__WHAT IS EXPECTED__.
Below is a listing. Quote from it, exactly, the lines from the one containing "Build this scene" down to the one containing "cam.data.clip_end = 90000.0", both ends included, and nothing else.

(Scene modeling code data)
════════════════

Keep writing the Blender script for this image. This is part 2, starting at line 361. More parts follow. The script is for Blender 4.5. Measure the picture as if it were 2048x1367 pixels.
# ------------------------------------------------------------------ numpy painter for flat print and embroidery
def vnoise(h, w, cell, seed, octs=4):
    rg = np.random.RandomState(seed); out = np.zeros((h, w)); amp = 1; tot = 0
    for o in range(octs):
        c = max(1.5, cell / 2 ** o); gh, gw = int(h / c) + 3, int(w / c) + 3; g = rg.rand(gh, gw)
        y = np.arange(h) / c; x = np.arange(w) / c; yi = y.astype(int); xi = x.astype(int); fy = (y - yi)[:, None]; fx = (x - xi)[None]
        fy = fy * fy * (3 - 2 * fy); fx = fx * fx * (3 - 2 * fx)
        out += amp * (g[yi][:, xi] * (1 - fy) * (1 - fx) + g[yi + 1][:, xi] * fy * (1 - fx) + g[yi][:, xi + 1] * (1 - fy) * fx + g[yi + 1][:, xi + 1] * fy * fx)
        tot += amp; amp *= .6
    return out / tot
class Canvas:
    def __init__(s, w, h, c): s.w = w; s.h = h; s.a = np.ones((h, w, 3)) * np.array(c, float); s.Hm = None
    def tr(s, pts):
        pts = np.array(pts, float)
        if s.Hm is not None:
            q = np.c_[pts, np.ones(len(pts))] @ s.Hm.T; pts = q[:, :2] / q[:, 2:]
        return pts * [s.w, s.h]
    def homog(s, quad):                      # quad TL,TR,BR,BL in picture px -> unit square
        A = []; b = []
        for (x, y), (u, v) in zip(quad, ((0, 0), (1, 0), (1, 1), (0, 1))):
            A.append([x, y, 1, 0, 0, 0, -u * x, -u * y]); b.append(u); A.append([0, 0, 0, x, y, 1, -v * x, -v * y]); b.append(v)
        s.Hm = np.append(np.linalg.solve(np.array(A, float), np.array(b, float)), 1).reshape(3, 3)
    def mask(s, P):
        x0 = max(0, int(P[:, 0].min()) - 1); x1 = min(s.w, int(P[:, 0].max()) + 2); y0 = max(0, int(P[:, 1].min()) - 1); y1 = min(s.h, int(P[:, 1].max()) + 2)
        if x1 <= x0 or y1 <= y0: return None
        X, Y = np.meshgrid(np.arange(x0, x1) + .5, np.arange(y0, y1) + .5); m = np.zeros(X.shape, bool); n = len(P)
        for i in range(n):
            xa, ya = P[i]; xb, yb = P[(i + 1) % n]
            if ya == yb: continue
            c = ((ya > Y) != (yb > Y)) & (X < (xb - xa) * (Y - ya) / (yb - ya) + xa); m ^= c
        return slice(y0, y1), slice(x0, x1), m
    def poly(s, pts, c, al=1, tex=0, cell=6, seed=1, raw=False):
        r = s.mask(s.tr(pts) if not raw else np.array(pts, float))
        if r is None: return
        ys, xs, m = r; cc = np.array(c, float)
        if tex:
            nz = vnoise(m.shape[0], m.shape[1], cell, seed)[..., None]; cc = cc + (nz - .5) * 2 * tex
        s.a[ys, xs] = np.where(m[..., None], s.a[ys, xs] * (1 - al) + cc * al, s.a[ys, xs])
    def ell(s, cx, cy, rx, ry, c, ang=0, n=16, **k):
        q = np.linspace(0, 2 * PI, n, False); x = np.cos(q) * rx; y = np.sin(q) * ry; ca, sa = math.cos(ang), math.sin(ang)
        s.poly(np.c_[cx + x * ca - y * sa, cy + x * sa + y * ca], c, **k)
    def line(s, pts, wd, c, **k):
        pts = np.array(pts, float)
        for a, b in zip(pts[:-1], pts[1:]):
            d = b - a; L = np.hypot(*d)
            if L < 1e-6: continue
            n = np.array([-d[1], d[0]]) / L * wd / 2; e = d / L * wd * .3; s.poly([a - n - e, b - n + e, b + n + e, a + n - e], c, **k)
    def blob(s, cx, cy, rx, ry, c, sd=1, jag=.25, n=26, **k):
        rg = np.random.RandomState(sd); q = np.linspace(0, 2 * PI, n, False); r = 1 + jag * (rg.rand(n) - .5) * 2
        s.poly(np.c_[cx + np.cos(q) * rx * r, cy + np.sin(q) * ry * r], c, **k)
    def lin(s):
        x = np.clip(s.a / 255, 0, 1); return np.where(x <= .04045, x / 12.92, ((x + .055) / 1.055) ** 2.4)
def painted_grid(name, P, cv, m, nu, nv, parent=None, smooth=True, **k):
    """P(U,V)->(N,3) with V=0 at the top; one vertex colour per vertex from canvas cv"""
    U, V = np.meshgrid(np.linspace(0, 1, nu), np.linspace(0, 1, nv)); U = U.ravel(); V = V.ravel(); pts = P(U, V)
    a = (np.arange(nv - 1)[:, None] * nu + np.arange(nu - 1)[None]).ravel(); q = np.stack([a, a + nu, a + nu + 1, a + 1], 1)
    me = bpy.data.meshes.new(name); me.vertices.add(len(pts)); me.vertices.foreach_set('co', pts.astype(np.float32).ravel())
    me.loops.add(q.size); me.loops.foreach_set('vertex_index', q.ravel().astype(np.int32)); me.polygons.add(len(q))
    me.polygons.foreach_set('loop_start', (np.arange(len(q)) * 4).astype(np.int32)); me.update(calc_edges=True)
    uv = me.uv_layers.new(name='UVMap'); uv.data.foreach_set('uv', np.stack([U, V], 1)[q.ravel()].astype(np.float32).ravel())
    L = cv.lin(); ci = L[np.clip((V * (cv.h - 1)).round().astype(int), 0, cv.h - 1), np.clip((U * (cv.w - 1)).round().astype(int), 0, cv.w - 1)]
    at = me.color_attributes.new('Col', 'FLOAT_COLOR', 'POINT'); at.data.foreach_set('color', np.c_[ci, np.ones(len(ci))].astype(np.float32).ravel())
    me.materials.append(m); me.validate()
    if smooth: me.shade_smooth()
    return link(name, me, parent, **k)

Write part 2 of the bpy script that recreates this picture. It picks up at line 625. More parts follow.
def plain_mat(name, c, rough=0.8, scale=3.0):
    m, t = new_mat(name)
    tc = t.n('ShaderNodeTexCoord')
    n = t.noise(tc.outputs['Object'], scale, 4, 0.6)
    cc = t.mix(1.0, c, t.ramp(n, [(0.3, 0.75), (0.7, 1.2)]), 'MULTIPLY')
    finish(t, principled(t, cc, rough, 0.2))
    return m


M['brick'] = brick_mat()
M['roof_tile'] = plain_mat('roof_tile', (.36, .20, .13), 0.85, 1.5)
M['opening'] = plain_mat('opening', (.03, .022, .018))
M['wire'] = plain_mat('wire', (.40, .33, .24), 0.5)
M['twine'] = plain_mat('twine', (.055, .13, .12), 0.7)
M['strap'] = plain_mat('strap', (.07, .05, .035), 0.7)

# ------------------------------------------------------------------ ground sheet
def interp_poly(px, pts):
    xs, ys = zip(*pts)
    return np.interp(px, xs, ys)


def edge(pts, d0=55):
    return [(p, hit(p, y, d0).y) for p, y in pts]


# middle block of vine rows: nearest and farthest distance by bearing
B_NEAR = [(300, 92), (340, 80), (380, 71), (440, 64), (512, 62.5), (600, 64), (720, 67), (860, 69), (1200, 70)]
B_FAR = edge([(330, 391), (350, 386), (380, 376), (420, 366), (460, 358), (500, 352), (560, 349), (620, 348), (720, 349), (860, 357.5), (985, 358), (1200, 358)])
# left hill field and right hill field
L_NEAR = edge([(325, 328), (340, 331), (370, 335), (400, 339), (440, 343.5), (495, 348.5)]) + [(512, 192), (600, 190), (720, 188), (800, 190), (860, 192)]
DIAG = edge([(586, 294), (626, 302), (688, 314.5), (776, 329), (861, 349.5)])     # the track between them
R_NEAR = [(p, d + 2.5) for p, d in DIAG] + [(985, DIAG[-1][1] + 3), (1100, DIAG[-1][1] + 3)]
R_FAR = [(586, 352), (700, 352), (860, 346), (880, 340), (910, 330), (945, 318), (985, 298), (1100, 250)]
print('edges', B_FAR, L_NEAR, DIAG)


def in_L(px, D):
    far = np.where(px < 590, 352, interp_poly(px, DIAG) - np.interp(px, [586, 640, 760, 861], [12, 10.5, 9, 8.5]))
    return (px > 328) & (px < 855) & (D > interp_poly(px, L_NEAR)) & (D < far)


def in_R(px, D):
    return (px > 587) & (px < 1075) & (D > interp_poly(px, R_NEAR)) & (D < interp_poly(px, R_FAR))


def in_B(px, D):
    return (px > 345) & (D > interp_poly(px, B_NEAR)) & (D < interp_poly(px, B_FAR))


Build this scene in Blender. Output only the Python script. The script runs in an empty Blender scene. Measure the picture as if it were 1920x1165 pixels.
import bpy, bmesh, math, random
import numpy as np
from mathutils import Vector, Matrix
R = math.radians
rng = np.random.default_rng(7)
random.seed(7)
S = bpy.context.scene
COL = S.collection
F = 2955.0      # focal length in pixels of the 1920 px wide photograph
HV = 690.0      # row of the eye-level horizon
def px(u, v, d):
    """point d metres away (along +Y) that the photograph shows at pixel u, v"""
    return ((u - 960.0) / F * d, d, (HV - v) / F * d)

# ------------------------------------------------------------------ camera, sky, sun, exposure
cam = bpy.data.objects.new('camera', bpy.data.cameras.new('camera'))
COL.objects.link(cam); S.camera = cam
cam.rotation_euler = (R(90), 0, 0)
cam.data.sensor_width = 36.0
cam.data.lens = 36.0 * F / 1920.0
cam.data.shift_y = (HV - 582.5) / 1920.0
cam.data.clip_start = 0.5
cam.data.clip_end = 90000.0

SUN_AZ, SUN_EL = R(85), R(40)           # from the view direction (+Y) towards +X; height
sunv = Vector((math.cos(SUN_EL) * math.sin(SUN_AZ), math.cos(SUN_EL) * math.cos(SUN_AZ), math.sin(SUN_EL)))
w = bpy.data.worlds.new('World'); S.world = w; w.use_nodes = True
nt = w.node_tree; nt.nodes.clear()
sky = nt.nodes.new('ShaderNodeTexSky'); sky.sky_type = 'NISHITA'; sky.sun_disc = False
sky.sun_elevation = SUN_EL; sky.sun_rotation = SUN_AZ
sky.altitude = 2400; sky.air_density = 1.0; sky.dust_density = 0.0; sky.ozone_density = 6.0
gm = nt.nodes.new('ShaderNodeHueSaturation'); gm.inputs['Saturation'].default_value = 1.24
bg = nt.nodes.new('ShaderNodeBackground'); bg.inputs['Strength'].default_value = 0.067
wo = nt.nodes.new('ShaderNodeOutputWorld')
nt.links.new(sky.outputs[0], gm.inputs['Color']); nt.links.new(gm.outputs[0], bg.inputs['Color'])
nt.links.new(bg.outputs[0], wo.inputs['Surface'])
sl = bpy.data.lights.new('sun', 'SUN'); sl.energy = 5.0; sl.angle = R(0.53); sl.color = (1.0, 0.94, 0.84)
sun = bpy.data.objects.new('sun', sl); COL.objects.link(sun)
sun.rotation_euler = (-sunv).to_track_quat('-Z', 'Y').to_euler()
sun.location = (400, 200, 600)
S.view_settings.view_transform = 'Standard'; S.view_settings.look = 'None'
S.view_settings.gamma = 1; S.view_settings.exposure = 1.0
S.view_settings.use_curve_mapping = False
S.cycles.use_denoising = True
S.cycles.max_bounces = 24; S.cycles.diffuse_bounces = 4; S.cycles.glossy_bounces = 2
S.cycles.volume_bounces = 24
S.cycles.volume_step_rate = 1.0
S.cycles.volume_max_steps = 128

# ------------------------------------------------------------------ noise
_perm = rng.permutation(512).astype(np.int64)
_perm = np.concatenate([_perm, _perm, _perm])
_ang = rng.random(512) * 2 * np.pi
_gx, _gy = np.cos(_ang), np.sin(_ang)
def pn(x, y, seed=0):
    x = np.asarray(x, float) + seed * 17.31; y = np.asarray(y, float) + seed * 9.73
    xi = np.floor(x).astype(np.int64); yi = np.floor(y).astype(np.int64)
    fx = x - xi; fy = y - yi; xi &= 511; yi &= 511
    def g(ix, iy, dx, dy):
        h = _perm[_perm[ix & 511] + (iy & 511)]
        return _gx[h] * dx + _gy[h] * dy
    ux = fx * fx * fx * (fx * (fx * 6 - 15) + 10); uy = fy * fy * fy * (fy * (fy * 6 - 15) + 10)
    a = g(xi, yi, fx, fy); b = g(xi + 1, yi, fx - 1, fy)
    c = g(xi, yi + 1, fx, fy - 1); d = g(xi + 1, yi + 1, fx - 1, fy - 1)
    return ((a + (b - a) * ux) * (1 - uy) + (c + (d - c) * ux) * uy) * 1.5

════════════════

__TASK RESPONSE__.
Build this scene in Blender. Output only the Python script. The script runs in an empty Blender scene. Measure the picture as if it were 1920x1165 pixels.
import bpy, bmesh, math, random
import numpy as np
from mathutils import Vector, Matrix
R = math.radians
rng = np.random.default_rng(7)
random.seed(7)
S = bpy.context.scene
COL = S.collection
F = 2955.0      # focal length in pixels of the 1920 px wide photograph
HV = 690.0      # row of the eye-level horizon
def px(u, v, d):
    """point d metres away (along +Y) that the photograph shows at pixel u, v"""
    return ((u - 960.0) / F * d, d, (HV - v) / F * d)

# ------------------------------------------------------------------ camera, sky, sun, exposure
cam = bpy.data.objects.new('camera', bpy.data.cameras.new('camera'))
COL.objects.link(cam); S.camera = cam
cam.rotation_euler = (R(90), 0, 0)
cam.data.sensor_width = 36.0
cam.data.lens = 36.0 * F / 1920.0
cam.data.shift_y = (HV - 582.5) / 1920.0
cam.data.clip_start = 0.5
cam.data.clip_end = 90000.0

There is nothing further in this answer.